-- START OF Information supplied --

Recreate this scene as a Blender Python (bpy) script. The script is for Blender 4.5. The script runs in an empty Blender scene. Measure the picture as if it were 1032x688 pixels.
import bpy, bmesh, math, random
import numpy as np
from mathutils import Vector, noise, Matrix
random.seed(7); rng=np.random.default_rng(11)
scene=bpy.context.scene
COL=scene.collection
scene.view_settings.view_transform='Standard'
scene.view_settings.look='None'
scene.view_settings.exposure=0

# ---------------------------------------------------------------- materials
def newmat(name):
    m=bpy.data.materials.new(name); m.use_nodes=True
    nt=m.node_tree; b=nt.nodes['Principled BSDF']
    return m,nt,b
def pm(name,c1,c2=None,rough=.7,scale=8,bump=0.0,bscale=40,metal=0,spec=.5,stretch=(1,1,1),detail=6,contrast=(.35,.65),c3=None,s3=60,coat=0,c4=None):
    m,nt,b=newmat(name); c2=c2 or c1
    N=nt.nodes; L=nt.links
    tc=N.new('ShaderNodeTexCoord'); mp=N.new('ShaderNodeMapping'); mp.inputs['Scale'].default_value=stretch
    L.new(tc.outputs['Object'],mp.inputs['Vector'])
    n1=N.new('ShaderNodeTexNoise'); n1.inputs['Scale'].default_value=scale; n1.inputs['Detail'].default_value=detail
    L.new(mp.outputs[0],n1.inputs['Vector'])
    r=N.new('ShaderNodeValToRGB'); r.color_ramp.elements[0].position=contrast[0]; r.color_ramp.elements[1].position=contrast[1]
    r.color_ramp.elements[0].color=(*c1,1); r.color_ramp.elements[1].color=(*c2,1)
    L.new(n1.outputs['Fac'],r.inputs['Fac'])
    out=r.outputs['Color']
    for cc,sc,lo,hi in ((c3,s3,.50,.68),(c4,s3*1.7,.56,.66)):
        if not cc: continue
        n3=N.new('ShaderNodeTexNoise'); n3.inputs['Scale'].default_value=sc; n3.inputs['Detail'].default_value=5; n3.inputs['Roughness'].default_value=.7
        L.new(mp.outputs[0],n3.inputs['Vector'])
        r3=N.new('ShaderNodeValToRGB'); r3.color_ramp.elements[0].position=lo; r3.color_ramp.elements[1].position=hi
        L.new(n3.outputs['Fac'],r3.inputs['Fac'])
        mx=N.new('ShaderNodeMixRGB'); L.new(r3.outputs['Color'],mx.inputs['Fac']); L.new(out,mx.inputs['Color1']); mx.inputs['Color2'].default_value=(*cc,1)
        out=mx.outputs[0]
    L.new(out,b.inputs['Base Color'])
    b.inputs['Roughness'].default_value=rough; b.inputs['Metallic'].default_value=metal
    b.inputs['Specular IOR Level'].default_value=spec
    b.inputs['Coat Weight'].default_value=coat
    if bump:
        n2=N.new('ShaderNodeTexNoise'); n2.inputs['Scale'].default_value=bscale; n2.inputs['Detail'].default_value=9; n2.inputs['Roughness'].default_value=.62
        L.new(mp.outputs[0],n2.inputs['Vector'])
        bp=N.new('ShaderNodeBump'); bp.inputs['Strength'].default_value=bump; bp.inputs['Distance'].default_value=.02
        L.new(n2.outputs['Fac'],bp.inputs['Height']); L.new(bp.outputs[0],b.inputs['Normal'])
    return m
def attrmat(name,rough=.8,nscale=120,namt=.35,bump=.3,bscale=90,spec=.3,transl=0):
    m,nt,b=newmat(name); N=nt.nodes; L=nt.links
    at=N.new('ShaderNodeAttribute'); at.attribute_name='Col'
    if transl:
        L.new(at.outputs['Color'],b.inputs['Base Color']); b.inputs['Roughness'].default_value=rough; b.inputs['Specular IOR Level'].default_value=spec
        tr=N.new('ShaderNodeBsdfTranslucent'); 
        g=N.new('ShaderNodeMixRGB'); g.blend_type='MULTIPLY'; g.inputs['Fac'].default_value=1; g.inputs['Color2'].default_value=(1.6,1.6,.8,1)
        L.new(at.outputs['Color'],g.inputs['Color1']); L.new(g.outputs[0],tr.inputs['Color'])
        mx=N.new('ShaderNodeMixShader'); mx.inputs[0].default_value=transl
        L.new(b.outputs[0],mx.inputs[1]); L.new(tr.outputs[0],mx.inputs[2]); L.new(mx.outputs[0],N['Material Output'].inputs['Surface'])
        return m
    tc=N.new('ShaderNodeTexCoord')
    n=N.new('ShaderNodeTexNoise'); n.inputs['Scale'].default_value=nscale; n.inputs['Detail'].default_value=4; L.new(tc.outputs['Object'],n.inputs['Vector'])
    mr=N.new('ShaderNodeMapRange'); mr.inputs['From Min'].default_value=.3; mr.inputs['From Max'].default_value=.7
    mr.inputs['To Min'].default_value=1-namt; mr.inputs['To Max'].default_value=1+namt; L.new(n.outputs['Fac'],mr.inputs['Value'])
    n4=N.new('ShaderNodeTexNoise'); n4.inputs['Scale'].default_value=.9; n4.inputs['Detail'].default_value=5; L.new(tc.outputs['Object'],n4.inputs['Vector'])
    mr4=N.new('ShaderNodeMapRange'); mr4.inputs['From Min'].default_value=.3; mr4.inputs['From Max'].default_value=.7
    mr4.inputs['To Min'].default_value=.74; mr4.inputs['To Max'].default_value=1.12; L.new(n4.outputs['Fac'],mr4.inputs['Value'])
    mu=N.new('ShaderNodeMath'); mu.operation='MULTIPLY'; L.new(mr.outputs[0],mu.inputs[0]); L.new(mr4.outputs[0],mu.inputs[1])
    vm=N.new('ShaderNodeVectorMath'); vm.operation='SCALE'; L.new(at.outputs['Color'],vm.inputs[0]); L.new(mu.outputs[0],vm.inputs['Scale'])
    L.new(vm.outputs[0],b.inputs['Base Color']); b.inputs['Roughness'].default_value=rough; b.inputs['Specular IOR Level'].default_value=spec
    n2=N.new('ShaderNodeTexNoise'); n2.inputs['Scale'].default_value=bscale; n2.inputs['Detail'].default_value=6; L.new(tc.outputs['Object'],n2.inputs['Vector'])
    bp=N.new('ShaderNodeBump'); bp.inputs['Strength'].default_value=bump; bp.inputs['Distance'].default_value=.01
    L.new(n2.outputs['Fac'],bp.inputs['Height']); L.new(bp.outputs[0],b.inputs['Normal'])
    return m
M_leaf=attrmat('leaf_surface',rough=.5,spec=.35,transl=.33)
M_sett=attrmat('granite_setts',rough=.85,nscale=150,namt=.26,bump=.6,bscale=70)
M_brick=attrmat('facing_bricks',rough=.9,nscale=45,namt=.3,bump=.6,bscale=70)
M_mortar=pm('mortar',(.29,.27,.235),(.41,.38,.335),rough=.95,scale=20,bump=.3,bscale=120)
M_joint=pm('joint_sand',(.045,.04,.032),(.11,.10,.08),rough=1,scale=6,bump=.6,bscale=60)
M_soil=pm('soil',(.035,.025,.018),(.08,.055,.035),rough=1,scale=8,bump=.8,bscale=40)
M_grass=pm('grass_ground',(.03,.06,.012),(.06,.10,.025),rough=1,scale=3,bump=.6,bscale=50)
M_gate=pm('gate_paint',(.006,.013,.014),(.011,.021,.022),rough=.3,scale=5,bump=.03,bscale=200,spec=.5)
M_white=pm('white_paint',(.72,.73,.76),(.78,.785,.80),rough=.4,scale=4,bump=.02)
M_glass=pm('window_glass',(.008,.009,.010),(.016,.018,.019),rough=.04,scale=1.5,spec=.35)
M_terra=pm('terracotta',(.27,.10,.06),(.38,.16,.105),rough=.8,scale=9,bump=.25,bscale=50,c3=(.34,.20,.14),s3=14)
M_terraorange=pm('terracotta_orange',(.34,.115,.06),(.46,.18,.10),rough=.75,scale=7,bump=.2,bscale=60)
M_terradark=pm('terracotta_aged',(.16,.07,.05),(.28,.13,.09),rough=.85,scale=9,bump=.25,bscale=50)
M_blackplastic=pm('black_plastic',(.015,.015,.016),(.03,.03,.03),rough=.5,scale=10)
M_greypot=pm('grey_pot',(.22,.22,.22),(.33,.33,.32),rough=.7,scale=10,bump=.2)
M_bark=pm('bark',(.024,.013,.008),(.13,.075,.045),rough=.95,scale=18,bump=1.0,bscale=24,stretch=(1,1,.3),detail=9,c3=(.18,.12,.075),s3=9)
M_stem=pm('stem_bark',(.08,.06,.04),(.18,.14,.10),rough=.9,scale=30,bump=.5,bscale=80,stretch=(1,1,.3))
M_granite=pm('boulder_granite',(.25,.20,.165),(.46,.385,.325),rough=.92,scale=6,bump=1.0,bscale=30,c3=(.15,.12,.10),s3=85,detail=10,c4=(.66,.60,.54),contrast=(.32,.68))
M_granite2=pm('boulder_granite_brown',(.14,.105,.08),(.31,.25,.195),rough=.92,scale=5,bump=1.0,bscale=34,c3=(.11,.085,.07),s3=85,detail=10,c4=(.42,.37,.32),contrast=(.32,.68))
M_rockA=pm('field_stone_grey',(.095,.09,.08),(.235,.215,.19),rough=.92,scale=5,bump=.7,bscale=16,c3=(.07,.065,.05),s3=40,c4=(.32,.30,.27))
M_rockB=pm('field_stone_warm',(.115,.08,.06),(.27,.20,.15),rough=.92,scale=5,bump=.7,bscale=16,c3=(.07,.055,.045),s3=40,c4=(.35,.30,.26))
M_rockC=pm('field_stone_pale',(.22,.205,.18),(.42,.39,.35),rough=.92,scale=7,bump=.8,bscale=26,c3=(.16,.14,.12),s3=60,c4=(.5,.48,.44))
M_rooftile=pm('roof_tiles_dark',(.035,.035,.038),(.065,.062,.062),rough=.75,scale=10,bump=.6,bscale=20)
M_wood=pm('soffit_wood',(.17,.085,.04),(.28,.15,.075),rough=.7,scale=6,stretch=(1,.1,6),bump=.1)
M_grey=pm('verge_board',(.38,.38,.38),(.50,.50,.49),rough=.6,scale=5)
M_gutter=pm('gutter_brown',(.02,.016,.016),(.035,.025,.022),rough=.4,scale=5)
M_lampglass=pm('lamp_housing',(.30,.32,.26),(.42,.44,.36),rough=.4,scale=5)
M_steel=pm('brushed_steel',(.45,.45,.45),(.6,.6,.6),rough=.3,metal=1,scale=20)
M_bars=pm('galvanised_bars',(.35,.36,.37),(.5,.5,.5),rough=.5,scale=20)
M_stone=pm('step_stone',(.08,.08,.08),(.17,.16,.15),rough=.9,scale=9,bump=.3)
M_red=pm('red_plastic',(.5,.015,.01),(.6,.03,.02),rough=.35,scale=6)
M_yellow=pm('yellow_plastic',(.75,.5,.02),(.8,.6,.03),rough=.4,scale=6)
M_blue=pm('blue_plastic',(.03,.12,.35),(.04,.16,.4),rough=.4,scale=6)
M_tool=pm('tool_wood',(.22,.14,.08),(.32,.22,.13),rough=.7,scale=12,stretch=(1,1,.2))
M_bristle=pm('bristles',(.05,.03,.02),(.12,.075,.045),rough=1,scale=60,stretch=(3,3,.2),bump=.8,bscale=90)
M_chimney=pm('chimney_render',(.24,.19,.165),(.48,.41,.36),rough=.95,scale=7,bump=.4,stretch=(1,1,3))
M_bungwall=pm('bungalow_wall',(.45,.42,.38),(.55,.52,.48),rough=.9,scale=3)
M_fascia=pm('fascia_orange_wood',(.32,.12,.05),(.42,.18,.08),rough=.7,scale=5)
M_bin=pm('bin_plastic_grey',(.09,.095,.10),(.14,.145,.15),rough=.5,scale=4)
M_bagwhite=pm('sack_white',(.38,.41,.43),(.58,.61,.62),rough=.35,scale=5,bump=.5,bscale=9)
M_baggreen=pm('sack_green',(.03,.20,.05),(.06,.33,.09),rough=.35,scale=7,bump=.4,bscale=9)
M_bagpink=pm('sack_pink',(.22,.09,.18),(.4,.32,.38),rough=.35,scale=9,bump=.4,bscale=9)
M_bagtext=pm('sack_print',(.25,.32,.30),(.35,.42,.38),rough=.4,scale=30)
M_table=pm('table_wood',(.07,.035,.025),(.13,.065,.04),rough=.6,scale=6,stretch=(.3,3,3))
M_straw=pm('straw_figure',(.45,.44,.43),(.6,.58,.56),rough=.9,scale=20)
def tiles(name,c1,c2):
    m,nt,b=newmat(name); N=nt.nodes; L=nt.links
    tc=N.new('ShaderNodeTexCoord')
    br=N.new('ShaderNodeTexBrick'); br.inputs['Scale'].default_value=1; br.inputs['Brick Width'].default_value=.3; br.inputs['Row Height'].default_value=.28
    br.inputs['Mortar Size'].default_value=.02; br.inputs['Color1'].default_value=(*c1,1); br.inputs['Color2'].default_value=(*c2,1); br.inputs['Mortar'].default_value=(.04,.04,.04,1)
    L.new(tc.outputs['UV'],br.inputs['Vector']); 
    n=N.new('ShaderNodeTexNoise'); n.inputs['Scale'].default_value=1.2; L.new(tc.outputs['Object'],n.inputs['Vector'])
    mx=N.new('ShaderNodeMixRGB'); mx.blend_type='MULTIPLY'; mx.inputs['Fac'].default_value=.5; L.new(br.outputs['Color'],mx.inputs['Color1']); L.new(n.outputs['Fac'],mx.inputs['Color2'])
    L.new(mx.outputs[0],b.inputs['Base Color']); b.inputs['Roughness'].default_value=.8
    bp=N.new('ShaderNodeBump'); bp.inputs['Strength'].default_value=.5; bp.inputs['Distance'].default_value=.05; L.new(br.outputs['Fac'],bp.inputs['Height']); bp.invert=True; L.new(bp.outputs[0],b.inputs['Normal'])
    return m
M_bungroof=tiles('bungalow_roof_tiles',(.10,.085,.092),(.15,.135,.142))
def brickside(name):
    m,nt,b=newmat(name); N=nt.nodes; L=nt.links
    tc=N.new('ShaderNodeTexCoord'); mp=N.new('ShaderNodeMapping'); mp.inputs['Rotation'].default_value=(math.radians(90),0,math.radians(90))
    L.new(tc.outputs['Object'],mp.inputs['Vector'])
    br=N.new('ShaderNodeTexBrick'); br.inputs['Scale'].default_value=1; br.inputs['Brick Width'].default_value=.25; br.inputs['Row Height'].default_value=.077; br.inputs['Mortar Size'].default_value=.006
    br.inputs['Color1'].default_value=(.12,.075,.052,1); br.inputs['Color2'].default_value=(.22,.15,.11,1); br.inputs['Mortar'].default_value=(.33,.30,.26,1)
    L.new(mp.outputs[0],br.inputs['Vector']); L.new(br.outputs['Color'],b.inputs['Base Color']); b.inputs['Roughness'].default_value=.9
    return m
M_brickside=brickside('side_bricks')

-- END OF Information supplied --
-- START OF Information supplied --

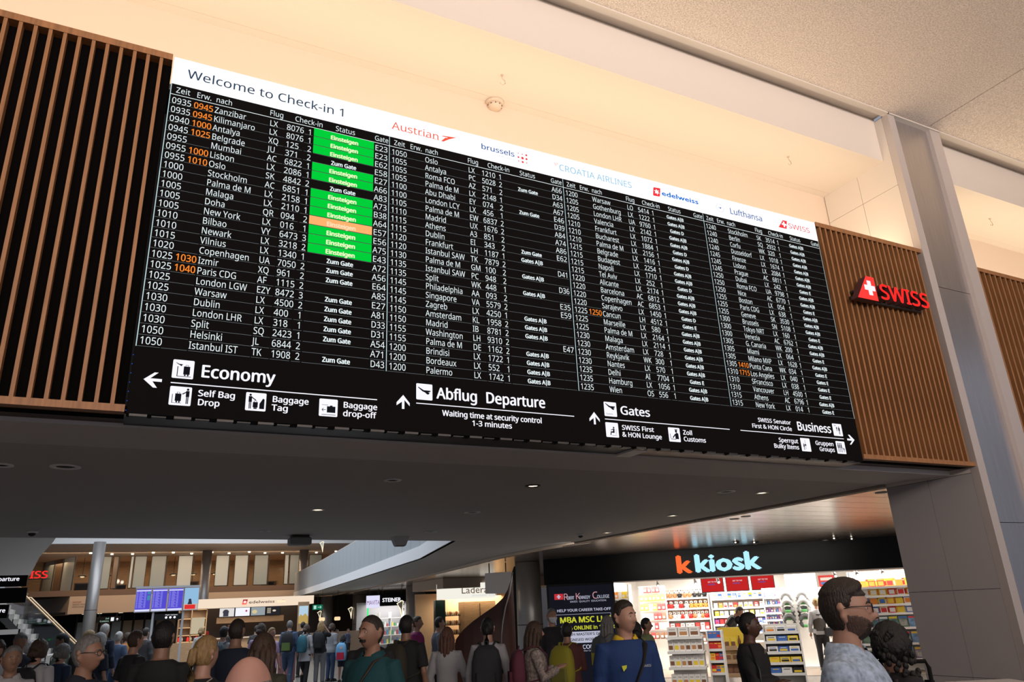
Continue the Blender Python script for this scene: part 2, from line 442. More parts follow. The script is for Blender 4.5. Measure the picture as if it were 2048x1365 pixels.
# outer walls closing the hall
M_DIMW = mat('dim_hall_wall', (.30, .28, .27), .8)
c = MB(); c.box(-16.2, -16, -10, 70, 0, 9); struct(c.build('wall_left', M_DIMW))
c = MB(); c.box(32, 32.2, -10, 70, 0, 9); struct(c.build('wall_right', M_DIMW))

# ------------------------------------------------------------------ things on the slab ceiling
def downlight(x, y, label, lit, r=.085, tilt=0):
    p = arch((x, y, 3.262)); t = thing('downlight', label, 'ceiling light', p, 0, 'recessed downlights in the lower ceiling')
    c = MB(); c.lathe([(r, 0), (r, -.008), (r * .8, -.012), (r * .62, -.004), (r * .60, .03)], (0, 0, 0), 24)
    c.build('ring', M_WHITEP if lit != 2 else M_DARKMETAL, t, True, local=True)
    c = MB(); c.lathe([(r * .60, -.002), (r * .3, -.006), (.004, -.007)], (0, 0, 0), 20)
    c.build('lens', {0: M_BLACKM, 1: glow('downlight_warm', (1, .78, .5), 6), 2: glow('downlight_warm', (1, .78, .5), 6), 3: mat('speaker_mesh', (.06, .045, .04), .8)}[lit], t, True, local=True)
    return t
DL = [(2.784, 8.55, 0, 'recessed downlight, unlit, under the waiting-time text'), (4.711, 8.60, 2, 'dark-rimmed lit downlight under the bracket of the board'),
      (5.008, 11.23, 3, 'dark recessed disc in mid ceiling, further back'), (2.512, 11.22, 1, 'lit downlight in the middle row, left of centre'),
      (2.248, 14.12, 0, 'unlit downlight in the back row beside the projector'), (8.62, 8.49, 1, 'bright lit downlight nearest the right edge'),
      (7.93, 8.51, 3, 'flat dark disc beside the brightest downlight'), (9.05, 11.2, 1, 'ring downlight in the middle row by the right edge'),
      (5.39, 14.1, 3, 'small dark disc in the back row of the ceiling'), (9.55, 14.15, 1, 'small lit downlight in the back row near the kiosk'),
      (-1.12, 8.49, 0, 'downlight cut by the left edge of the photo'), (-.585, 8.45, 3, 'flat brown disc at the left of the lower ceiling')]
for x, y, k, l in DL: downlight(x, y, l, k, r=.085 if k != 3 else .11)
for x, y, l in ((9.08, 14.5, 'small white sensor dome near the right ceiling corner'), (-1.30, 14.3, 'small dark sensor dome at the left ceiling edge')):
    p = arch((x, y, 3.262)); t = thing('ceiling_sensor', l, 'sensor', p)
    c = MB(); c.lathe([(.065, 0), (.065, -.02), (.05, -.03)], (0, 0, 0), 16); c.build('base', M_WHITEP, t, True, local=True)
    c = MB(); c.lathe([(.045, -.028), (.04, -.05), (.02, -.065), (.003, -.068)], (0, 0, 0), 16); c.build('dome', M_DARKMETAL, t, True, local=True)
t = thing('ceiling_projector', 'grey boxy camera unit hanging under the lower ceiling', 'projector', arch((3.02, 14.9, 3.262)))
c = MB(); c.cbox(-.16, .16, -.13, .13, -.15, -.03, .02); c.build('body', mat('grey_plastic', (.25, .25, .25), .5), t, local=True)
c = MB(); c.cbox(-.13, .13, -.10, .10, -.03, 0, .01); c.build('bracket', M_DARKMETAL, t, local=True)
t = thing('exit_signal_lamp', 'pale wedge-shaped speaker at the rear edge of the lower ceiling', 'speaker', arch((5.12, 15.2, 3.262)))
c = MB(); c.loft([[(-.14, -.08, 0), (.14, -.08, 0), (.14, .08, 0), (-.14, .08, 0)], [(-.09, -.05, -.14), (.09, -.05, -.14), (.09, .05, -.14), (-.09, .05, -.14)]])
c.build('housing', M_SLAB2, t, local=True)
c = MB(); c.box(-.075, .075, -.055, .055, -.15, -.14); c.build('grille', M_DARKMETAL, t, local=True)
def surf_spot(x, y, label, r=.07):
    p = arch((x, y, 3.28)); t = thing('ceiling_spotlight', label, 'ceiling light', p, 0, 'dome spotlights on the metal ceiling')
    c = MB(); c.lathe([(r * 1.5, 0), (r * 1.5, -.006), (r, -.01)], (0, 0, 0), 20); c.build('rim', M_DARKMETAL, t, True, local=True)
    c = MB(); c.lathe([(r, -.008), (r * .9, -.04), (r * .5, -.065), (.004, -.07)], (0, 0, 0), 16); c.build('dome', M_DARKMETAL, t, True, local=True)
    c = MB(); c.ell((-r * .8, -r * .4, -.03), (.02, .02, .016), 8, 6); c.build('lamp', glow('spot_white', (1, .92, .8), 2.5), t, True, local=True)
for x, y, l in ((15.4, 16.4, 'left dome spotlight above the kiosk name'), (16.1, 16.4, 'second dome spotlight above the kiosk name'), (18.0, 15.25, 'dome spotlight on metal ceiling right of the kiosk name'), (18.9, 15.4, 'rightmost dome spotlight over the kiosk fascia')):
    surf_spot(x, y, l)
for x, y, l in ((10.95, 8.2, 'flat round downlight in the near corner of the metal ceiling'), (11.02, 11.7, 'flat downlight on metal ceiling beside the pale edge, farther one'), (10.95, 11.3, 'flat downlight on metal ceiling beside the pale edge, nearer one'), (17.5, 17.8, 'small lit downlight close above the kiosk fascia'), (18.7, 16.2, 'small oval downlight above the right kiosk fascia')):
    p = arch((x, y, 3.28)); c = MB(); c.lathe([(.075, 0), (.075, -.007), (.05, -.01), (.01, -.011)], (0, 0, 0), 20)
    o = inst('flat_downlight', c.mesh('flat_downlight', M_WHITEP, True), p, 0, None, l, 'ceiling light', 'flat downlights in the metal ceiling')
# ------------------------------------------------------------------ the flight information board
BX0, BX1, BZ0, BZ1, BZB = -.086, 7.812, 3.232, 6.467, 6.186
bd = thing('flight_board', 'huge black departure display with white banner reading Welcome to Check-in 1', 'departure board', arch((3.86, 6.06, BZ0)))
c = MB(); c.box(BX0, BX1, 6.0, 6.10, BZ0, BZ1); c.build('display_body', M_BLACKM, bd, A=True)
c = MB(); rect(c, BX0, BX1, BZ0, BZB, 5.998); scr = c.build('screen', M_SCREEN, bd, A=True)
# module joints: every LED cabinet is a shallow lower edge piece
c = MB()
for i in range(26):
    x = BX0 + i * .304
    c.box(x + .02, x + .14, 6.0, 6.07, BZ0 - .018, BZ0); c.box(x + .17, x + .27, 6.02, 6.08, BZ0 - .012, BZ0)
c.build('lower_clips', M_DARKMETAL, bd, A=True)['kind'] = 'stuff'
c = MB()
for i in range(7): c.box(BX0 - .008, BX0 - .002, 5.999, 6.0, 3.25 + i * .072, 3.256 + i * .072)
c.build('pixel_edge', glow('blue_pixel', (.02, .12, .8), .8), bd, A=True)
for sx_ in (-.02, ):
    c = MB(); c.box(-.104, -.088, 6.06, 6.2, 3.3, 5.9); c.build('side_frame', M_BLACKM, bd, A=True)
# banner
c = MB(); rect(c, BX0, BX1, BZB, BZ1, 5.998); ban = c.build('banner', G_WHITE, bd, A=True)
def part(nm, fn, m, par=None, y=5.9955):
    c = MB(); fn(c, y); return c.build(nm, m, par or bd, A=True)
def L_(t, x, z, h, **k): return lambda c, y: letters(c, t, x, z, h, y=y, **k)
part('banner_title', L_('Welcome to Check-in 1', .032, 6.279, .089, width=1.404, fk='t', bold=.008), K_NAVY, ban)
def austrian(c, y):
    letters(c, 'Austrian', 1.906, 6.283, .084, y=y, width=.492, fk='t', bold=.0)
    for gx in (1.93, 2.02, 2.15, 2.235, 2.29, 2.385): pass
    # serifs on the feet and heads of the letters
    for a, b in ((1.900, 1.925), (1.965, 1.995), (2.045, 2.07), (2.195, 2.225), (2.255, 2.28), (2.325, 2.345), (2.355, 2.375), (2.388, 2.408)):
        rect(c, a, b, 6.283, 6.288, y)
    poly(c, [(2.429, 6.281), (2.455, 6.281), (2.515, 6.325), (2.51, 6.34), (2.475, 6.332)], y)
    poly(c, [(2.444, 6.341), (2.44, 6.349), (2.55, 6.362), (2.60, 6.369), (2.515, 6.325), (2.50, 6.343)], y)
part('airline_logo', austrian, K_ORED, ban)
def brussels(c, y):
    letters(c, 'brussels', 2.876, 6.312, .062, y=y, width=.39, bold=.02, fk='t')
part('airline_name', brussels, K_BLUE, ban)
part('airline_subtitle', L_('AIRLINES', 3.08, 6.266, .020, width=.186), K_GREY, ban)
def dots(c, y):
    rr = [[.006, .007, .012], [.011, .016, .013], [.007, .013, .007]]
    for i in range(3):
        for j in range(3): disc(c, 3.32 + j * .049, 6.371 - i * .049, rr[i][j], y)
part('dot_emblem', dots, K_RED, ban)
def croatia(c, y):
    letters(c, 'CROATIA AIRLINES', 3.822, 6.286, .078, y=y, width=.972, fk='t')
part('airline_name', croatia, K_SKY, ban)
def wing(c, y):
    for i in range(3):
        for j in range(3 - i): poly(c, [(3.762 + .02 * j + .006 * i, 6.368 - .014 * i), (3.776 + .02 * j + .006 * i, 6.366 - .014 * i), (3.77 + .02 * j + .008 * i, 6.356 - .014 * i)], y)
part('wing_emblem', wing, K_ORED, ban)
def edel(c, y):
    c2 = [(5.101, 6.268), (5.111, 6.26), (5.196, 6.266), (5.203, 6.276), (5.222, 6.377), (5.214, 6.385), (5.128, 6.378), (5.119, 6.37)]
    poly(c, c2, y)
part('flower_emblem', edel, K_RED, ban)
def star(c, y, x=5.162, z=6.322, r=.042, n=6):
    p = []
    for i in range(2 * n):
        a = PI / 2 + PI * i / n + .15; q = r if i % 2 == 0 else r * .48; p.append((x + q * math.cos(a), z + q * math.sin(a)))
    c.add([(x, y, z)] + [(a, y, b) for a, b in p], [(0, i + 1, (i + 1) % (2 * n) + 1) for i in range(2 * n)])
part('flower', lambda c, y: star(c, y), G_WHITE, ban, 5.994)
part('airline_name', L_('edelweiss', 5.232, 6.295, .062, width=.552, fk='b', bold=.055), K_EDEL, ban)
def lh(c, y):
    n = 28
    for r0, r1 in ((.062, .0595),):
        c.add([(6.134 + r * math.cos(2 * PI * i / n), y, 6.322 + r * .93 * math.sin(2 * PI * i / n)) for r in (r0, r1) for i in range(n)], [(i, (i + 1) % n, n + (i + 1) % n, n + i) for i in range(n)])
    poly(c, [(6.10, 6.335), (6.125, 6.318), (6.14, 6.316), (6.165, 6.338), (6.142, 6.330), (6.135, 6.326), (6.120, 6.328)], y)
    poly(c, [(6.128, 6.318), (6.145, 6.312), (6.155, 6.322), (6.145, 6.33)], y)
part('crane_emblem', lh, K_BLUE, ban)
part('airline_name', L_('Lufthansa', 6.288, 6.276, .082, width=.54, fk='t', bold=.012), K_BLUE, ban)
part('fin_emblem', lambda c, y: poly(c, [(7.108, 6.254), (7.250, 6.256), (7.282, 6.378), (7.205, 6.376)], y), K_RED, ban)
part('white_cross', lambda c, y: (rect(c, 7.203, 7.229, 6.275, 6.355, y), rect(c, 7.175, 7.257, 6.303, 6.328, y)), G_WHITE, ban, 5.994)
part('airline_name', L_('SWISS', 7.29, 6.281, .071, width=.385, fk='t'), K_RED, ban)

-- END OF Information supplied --

Task instructions: Repeat, character for character, the lines of the material above from the line with "Recreate this scene" through the line with "scene.view_settings.exposure=0".

Solution to this problem:
Recreate this scene as a Blender Python (bpy) script. The script is for Blender 4.5. The script runs in an empty Blender scene. Measure the picture as if it were 1032x688 pixels.
import bpy, bmesh, math, random
import numpy as np
from mathutils import Vector, noise, Matrix
random.seed(7); rng=np.random.default_rng(11)
scene=bpy.context.scene
COL=scene.collection
scene.view_settings.view_transform='Standard'
scene.view_settings.look='None'
scene.view_settings.exposure=0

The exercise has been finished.